The impact of convergence and the proposed new rules around slurry spreading and storage dominated exchanges at the CAP consultation meeting in Corrin Mart in Fermoy, Co Cork, on Friday evening.

Beef and tillage farmers warned that continued convergence, CRISS and the new eco-scheme requirements could cost some farmers up to 40% of their direct payments and endangered the viability of commercial farms.

Farmers also took aim at the controversial recommendations in the Nitrates Action Programme, describing the proposal to move the closed date for slurry spreading back to mid-September by 2023 as “crazy”.

However, Minister for Agriculture Charlie McConalogue told the meeting – which was the second farmer gathering of his national consultation tour – that both convergence and the nitrates proposals reflected the changed emphasis of European agricultural policy.

Minister McConalogue pointed out that there was “no wriggle room” on 85% convergence and he cautioned farmers that “the direction of travel” for direct payments was towards “full flattening”.

Consequences

However, he was warned from the floor by a number of speakers of the serious consequences that the combination of convergence, CRISS and the 25% mandatory clawback for eco schemes will have on the incomes of both drystock and tillage farmers.

“The proposals that are out there now are going to decimate my income because my entitlements are quite high,” said Anne Baker, chair of North Cork IFA, who is a beef finisher.

Baker’s views were echoed by former IFA deputy president John Coughlan, who maintained that “cattle rearers” stood to lose 40% of their income as a consequence of convergence and the general shift in payments outlined in the current CAP proposals.

Beef holdings that reared and finished dairy calves were an important component of the farming landscape in Cork but Teagasc figures showed that direct payments “kept these cattle rearers alive”, Coughlan said.

“The majority of beef farmers in this part of the country will not rear a dairy calf now because it just doesn’t pay,” he pointed out.

The Cork farmer warned of a potential welfare issue for calves coming off dairy farms in the future if the viability of commercial beef units was compromised because of the convergence.

Threat to tillage

Tillage farmers claimed that the profitability of their operations was also under threat because of the proposed shift in payments, and the impact of the carbon tax on fuel prices.

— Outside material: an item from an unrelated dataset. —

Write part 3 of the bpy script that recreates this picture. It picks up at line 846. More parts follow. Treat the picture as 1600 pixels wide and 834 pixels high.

One farmer complained that supports were being shifted from full-time farms to unviable holdings.

However, these comments provoked some discord, with Christy Kelleher of the ICSA challenging the perception that small holdings, or part-time farmers, were not deserving of support payments.

He said part-time farmers were among the most efficient operators in the beef sector, and the “life and blood of many areas”.

Minister McConalogue insisted that the interests of every farmer needed “to be respected” in the CAP discussions and he called for unity within the sector.

Slurry

There was also sustained criticism of the slurry proposals included in the Nitrates Action Programme.

Both the cost of the extra storage – which former Macra na Feirme president Alan Jagoe estimated could exceed €100,000 on some holdings – and the scientific basis for limiting slurry spreading to the middle of September from 2023, were challenged from the floor.

However, Minister McConalogue defended the proposals, saying they were necessary to protect the nitrates derogation, as well as from the perspective of “maintaining and improving water quality”.

He said the nitrates proposals were part of the consultation process and the Department was seeking feedback from farmers.

The minister said the issues raised in Corrin Mart would be “put into the mix”, but he reiterated that the primary objective of the Nitrates Action Programme was to protect water quality.

Among the other issues raised were continued dairy farmer access to TAMS, and coupled payments for both sucklers and sheep. No commitment was given by Minister McConalogue on either issue.

Mitchelstown pig farmer Pat O’Keeffe also called for action on the “serious labour crisis” in agriculture, and particularly the pig sector.